しがない中年サラリーマンが好きなことを書いてます

息子と空を見た

 雪が降るところに住んでいるので

休みの日になるたび、息子にせがまれ

近所のそり遊びができる公園に行く。

 

 昨年雪の時期連れていったら、そりと公園が楽しすぎて

帰りたくないあまりに

そりにゲロをぶちまけるという出来事があり

なんとなく僕のトラウマになっていたのだが

まもなく3歳ともなると、五体投地で帰らないという気迫を

示すようになり、吐かれるということはないが

より面倒なことにはなっている。

 

 まあ、それだけ楽しんでくれているのであれば

連れていく甲斐もある。

 

 いつもはそれなりに混んでいる公園が

昨日は誰もいなくて貸し切り状態。

他の子がいると年上でも関係なく一緒に遊びましょーと突撃するし

混んでいると僕も周りに気を使ってしまうので

ラッキーだった。

 

 今年はそりに一人で乗れて滑れるようになって

一人そりを楽しむ息子。

 

 と言っても、そりから降りるのと

坂の上にそりを持っていくのは頑なにサボるので

坂の下までダッシュし息子を下ろし、坂の上までそりを運ぶのは僕の仕事。

 

 坂をそりを引いて登り、そりを追いかけて坂の下までダッシュするという

行為を延々と繰り返すという、地獄の罰にありそうなループをこなしていると

前世で何か悪いことしたかな、という思いにかられる。

 

 そんな息子もちょっとそり遊びに変化を加えたくなったのか

僕と一緒に滑ると言い出した。

1年ぶり。
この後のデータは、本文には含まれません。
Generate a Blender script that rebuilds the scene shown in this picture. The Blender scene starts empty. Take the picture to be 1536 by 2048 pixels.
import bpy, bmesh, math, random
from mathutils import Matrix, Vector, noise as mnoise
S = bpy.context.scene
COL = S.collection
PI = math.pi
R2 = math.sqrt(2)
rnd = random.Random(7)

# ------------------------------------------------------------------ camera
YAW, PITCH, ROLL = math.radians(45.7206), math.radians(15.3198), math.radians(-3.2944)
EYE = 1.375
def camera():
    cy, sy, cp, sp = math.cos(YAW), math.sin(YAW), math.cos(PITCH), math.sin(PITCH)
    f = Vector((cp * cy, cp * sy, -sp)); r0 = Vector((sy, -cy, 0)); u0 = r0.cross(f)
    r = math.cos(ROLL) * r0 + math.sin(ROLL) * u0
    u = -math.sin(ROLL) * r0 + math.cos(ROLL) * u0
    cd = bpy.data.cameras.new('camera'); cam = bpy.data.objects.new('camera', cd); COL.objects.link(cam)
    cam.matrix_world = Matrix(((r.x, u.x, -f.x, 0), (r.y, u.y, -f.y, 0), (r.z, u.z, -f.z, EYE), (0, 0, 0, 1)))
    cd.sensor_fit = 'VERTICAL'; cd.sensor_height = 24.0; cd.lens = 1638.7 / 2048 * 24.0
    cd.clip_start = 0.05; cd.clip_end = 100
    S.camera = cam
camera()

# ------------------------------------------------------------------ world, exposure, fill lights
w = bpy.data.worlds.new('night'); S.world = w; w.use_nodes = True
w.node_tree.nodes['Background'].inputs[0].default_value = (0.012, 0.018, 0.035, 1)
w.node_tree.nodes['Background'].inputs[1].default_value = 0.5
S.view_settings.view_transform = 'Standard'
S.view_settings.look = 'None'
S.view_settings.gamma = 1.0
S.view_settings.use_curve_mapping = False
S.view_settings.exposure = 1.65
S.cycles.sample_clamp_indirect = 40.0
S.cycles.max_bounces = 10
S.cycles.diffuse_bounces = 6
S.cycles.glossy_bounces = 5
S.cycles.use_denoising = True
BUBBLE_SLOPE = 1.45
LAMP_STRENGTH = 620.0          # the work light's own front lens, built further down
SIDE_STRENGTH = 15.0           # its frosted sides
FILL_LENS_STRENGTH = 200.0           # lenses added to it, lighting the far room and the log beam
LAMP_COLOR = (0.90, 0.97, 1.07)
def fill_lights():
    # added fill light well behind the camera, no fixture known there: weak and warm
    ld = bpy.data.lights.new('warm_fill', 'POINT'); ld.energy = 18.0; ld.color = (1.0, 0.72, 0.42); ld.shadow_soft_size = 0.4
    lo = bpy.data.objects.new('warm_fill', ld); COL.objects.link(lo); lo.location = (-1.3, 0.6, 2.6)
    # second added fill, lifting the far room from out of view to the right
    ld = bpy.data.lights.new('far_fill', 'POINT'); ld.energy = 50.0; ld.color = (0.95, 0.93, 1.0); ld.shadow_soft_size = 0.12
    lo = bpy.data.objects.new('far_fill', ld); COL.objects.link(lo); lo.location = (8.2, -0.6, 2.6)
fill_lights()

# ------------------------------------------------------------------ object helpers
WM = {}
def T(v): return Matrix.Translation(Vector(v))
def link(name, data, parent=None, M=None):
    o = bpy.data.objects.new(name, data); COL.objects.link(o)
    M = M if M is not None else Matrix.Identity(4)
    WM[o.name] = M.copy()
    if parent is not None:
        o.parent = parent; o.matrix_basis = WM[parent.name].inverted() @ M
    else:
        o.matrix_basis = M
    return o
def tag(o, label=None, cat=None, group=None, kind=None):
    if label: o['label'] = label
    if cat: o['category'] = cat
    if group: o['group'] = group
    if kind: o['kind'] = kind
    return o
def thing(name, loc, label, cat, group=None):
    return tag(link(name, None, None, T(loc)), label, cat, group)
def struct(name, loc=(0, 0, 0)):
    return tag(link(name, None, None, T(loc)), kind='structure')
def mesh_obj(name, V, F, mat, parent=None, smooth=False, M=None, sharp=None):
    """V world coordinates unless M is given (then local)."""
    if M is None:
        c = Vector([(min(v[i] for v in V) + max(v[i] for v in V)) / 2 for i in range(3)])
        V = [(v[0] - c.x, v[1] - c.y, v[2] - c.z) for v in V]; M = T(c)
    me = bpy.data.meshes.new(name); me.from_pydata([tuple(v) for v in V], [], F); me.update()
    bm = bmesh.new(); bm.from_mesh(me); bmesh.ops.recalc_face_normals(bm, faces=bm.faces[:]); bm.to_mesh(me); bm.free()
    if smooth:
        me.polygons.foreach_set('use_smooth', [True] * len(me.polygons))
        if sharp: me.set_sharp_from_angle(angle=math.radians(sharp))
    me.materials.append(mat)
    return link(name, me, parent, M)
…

一人で乗れない時以来だな。

 

で、息子を僕の足の間に乗せて滑る。

大人の体重がかかると距離が伸びてちょっと楽しいらしい。

何度か繰り返していると

滑り終わった後、息子がおもむろに僕の上に仰向けになって

ぼーっと空を見ている。つられて僕も見る。

 

青空だった。

 

「何か見える?」

「あのくもまるい」

「丸いねえ」

「あんぱんまんみたい」

アンパンマンみたいだね」

「あんぱんまんみたいかや(ら)、ぎゅーっとなってどーなつになるの」

「息子(名前)は食べ物が好きだねえ」

 

いつも通り食べ物の話につなげる息子。

 

「あのくも、とうしゃんと、かあしゃんと、むすこ(名前)のくも」

ぼやっとした、そう言われると大きい2つと小さい1つがくっついた感じの雲。

「仲良しだね」

「おんなじだね(自分たちと、ってことかな?)」

「同じかあ」

「おうちにかえるのかな」

「帰るのかもね、雲さんにバイバイするか」

「ばいばーい」

 

なんだかいいな、と思った。

父子二人そりの上で仰向けで空を見る。

自分がこんなに無心に空を見てたのはいつまでだったかな。

 

同時に、こうやって一緒に空を見るのはいつまでなんだろうな、ということと

いつまでも空を、上を向くことを忘れない人間であってほしいなあ、と思いながら

僕もぼんやり空を見ていた。

 

…昼ごはんの時間が近かったんだ。

「さてお家でご飯出来てるって。帰ろう」

「やだ、かえらない。そい(そり)する」

「帰ろう」

「やだ」五体投地

「歩こう」

「あゆかない(あるかない)」五体投地

 

そりに乗せて帰るにも今年は記録的に雪が少なく

歩道がむき出しなのだ。

 

結果

そりと息子を抱えながら歩く。

いつになったら家につくんだろうな

と息を切らせながら

地面は凍っているので下向きでひたすら歩く中年でした。